New Line is gearing up for another trip with Death.


The company is restarting its Final Destination horror franchise, hiring scary movie mavens Patrick Melton and Marcus Dunstan to pen the script.


Final Destination proved to be a cornerstone for New Line’s horror business in the early 2000s. The first movie, released in 2000, set up the concept: a character has a premonition of a horrific and deadly event, cheats his or her own death and saves several other lives in the process, only to have Death, as a personified but unstoppable force, come for the survivors one by one.

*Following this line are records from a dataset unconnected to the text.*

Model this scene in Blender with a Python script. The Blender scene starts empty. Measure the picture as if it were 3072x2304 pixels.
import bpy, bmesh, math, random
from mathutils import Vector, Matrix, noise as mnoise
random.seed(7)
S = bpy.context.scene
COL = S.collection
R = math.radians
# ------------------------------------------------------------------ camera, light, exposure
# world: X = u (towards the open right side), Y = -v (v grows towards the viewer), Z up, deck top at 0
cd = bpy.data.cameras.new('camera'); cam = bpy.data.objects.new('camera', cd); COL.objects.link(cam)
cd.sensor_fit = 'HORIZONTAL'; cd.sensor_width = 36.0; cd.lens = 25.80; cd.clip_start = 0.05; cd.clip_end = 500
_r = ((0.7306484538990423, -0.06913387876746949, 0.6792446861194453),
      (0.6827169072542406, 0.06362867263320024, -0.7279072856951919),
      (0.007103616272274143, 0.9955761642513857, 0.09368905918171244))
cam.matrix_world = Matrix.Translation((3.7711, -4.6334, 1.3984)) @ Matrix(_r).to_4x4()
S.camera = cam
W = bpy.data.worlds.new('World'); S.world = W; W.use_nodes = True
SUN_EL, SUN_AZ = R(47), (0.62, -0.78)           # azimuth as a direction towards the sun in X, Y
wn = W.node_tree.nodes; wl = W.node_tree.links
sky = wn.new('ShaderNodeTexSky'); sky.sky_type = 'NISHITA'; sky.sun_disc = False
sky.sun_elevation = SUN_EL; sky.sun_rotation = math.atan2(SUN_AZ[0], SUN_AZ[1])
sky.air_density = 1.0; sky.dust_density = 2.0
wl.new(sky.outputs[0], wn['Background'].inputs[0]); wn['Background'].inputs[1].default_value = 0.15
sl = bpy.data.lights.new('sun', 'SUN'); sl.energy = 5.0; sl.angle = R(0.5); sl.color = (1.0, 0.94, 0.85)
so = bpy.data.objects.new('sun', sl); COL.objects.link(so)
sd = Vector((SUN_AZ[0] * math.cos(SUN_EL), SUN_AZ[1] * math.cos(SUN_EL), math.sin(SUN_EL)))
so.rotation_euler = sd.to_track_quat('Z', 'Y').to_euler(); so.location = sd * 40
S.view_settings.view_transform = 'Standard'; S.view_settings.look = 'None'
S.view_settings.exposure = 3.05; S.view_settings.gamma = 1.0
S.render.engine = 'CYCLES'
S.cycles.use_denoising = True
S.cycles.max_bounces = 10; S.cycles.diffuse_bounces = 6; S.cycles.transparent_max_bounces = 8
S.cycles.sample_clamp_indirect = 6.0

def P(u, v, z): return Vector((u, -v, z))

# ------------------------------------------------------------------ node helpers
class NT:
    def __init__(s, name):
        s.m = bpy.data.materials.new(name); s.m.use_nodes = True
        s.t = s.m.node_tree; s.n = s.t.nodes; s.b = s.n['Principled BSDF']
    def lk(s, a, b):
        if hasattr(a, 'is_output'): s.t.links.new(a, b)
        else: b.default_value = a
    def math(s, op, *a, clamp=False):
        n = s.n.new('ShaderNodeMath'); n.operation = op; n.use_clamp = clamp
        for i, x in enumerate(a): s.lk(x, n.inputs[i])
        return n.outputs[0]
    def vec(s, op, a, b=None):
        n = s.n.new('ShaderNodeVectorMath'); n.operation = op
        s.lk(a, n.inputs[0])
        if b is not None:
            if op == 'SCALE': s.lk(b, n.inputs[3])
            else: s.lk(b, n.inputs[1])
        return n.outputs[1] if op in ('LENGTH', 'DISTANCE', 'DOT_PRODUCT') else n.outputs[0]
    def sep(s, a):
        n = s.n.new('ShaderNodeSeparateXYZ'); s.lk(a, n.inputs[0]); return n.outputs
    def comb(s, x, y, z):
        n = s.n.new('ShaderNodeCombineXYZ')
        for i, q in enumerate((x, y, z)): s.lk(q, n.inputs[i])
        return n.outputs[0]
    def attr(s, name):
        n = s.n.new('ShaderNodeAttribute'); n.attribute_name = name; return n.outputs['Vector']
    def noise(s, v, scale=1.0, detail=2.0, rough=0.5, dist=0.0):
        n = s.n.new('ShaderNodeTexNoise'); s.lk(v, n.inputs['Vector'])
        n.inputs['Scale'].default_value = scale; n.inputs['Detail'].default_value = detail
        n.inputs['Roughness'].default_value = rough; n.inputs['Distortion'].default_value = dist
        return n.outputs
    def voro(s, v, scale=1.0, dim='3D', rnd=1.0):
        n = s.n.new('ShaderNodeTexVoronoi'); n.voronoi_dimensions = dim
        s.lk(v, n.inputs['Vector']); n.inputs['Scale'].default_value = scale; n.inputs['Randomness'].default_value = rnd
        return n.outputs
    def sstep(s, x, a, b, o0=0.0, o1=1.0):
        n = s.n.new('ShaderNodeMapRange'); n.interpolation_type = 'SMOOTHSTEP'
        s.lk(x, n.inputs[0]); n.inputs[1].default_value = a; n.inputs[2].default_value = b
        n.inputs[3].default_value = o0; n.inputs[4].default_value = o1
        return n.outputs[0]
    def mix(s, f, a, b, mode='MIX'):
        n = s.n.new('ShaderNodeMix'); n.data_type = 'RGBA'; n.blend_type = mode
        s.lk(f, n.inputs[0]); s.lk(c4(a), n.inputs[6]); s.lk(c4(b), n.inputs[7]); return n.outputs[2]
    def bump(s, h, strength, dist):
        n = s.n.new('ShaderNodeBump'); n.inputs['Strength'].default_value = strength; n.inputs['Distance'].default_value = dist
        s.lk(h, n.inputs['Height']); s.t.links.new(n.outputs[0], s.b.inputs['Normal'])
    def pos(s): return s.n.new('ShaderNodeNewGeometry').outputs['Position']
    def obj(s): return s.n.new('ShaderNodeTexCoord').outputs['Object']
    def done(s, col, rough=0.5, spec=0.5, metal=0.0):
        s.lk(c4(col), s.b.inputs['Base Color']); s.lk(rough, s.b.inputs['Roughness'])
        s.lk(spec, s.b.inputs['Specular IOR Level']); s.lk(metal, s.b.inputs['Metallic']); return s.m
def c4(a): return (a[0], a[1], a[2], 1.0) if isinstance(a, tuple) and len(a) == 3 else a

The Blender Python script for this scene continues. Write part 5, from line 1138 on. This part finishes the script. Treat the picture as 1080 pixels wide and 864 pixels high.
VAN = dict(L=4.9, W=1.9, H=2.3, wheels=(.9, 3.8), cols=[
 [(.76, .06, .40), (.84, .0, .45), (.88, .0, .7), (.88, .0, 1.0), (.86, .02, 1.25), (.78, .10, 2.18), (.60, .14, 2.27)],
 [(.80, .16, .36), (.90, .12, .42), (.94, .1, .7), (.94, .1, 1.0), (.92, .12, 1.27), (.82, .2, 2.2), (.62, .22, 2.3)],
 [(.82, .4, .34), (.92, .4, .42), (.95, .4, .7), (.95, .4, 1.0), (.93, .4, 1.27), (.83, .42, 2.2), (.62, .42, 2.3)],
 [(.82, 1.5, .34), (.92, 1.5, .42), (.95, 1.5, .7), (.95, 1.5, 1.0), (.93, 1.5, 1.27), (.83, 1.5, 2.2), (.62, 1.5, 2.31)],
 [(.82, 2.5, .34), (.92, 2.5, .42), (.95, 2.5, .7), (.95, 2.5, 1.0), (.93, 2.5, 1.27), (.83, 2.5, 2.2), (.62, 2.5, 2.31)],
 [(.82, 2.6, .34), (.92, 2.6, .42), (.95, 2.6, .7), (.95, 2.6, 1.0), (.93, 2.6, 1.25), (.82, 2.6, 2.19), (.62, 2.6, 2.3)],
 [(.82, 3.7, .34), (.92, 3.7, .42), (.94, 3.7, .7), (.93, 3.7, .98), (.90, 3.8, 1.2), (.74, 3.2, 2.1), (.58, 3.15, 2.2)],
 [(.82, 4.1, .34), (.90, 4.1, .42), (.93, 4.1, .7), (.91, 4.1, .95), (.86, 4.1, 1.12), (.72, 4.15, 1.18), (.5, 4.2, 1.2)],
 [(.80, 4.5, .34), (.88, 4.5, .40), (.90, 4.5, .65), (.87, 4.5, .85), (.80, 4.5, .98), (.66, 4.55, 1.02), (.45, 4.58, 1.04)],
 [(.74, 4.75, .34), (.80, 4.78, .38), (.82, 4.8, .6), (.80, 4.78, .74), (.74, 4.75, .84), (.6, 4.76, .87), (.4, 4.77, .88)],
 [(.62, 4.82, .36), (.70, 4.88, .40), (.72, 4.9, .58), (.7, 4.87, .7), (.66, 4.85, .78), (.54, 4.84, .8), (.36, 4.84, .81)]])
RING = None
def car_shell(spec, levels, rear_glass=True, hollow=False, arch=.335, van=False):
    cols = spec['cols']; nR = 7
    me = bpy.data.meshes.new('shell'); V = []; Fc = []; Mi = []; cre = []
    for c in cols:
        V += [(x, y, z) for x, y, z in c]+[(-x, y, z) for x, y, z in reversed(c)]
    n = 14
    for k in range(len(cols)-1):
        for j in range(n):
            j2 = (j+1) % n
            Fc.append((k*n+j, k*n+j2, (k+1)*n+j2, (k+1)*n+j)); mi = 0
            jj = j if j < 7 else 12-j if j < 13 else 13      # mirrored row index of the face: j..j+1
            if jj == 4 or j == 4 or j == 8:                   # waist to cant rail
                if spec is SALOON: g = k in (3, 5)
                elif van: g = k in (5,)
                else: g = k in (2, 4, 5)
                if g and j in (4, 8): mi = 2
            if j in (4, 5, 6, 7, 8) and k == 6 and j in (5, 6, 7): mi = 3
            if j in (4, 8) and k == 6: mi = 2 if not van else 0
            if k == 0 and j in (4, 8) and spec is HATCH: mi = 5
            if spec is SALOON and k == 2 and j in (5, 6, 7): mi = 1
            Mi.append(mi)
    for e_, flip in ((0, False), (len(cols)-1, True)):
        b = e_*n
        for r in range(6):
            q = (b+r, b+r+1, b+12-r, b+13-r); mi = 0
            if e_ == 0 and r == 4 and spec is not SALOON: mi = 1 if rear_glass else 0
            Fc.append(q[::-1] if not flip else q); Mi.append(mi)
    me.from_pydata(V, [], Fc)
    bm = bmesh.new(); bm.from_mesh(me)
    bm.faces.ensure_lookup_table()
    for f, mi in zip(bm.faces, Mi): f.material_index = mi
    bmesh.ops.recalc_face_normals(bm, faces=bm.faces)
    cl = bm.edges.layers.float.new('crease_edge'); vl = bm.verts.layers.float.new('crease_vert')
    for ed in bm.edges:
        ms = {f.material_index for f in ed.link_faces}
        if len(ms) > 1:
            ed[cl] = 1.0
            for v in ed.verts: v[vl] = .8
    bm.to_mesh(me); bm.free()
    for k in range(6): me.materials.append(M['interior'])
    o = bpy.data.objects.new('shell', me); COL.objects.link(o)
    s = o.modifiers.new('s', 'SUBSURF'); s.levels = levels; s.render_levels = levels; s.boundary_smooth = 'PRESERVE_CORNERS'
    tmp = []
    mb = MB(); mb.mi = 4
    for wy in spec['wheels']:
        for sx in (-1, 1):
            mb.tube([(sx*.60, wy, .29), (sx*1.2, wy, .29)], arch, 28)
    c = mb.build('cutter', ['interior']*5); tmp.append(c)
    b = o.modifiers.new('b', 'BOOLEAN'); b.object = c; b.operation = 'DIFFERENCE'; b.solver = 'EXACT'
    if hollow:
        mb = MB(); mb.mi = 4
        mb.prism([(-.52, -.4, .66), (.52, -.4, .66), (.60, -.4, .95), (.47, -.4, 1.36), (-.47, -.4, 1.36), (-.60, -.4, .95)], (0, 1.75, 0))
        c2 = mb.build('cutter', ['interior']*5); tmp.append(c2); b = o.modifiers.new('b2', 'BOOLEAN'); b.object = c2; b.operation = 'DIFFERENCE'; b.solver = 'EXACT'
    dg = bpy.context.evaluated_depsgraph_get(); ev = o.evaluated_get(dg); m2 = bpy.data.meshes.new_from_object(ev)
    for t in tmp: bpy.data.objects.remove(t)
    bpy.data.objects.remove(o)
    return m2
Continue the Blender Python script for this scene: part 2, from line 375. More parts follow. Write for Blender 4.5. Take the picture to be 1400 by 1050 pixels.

The first movie was directed by James Wong and starred Devon Sawa and Ali Larter, making $112 million worldwide on only a $23 million budget. Four more installments followed through 2011, with the franchise balancing shock, blood and giggles while being a consistent moneymaker for New Line — grossing almost $700 million, even as the deaths became more and more elaborate.


Plot details for the sixth installment, which is being billed as a re-imagining of the franchise, were not revealed.


New Line is one of the few major companies working with horror, which is consistent with its long history, dating back to the Nightmare on Elm Street years in the 1980s. Now, it's serving up chills via The Conjuring Universe, with a new Annabelle project being released July 3, and will open the second part of its Stephen King adaptation, It: Chapter Two, Sept. 6.


Melton and Dunstan are horror vets best known for penning four of the Saw movies. They were winners on season three of Project Greenlight and also wrote Piranha 3DD. They penned the upcoming Scary Stories to Tell in the Dark for CBS Films and are working with horror producers Platinum Dunes on an untitled Christmas horror project set up at Sony and on The Reckoning at Paramount.